Dear Alistair

Dear Alistair,

I have recently been promoted to the position of manager within the company for which I work. I have no prior experience as a manager, and trying to get my team members to perform at the level required, with enthusiasm, is causing me a lot of stress. Please would you share some tips on how I can reduce my stress levels.

In responding to your concern I have chosen not to focus attention on stress management techniques but rather to focus on what you, as a leader within your company, can do to build your team members’ engagement with their work. Getting this right will make your job as manager significantly less stressful.

Firstly, it is crucial for you to understand that becoming an effective manager is a difficult journey of personal transformation that requires you to learn from experience, usually over many years. As you are undoubtedly aware, management is responsibility for the performance of a group of people. And what makes this so difficult seems to me to be because you must influence others, which means you must make a difference in their actions. And to do this, you must make a difference in the thoughts and feelings that drive their actions. So, although management is defined by responsibility it’s done by exerting influence such that you enable your team members to be productive as individuals and, especially, as a group.

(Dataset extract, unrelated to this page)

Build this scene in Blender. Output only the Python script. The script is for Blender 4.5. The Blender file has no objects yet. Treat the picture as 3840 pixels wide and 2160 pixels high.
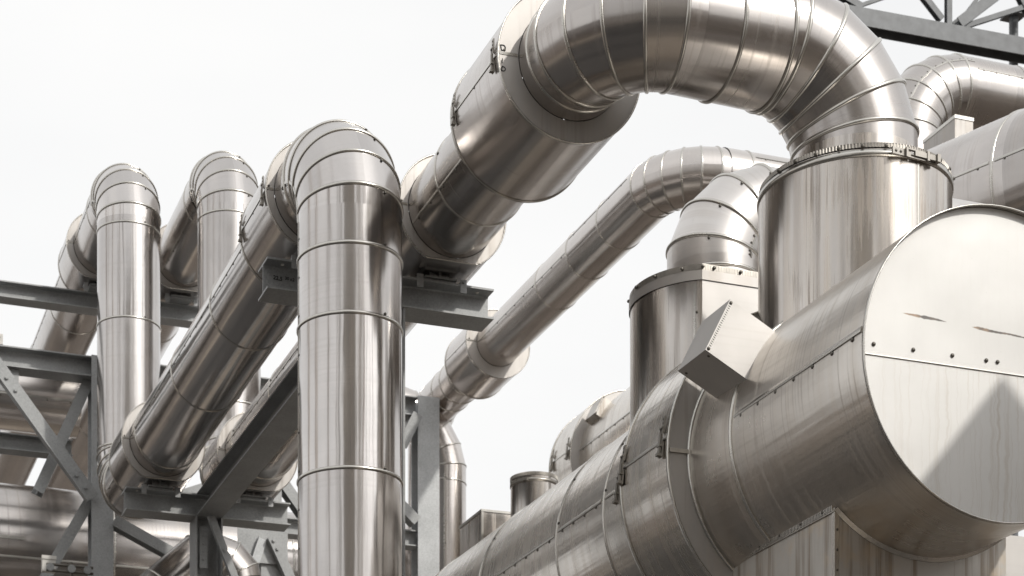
import bpy, math, random
from mathutils import Vector, Matrix
random.seed(7)
S = bpy.context.scene
COL = S.collection
pi = math.pi; rad = math.radians

# ------------------------------------------------------------------ camera
# world: X runs along the support beams, Y along the long pipes, camera at eye height
TH = rad(19.1); SN, CS = math.sin(TH), math.cos(TH)
F_, CX_, YH_ = 7300.0, 1560.0, 4100.0           # rising-front lens (picture 3840 wide)
cam = bpy.data.cameras.new('camera'); co = bpy.data.objects.new('camera', cam); COL.objects.link(co)
co.location = (0, 0, 0); co.rotation_euler = (pi/2, 0, -TH)
cam.sensor_width = 36; cam.lens = F_/3840*36
cam.shift_x = (1920-CX_)/3840; cam.shift_y = (YH_-1080)/3840
cam.clip_start = .1; cam.clip_end = 3000
cam.dof.use_dof = True; cam.dof.focus_distance = 16.5; cam.dof.aperture_fstop = 3.5
S.camera = co
S.render.resolution_x, S.render.resolution_y = 1024, 576

# ------------------------------------------------------------------ light
SUNV = Vector((.36, -.66, .60)).normalized()
W = bpy.data.worlds.new('World'); S.world = W; W.use_nodes = True
nt = W.node_tree; bg = nt.nodes['Background']
sky = nt.nodes.new('ShaderNodeTexSky'); sky.sky_type = 'NISHITA'; sky.sun_disc = False
sky.sun_elevation = math.asin(SUNV.z); sky.sun_rotation = math.atan2(SUNV.x, SUNV.y)
sky.air_density = 1.5; sky.dust_density = 7; sky.ozone_density = 1
hs = nt.nodes.new('ShaderNodeHueSaturation'); hs.inputs['Saturation'].default_value = .10
mx = nt.nodes.new('ShaderNodeMixRGB'); mx.inputs[0].default_value = .72
mx.inputs[2].default_value = (9.4, 9.4, 9.35, 1)      # thin overcast veil evens the sky out
nt.links.new(sky.outputs[0], hs.inputs['Color']); nt.links.new(hs.outputs[0], mx.inputs[1])
tcw = nt.nodes.new('ShaderNodeTexCoord'); nzw = nt.nodes.new('ShaderNodeTexNoise'); nzw.inputs['Scale'].default_value = 2.2; nzw.inputs['Detail'].default_value = 5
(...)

Research undertaken by the Harvard Business School suggests that to influence and even change the behaviour, thoughts, and feelings of individual team members, managers spend their time in numerous brief person-to-person interactions. Most of these interactions are reactive, not proactive, and very few result in major decisions being made. Managers spend much time trying to influence people mostly by asking, requesting, cajoling, persuading, encouraging and, very rarely, by issuing direct orders.

In trying to understand why team members are not performing as required, you might think that the problem is your lack of knowledge, experience, or skill, especially your inability to manage time. In truth, the problem in large part is likely to be due to the fundamental nature of management itself, which is unavoidably pressured, time-constrained, fragmented, and hectic. It is almost never reflective, carefully planned, organised or controlled.

But you can help your team members to become more engaged with their work and up their performance by giving attention to how you relate to them. In particular, you will need to ensure that you use the power that comes with the position of being a manager with kindness and compassion. In fact, the person-to-person relationships you form with team members are the basis for how you influence them. And the basis of this influence is trust, rather than your position.

Becoming an effective manager is about knowing how to use yourself as an instrument to get work done. Ongoing self-assessment is therefore critical. And remember that you want to create an environment where your people feel secure to explore new ideas, take risks and innovate! The skill of empathy is therefore a crucial one to cultivate.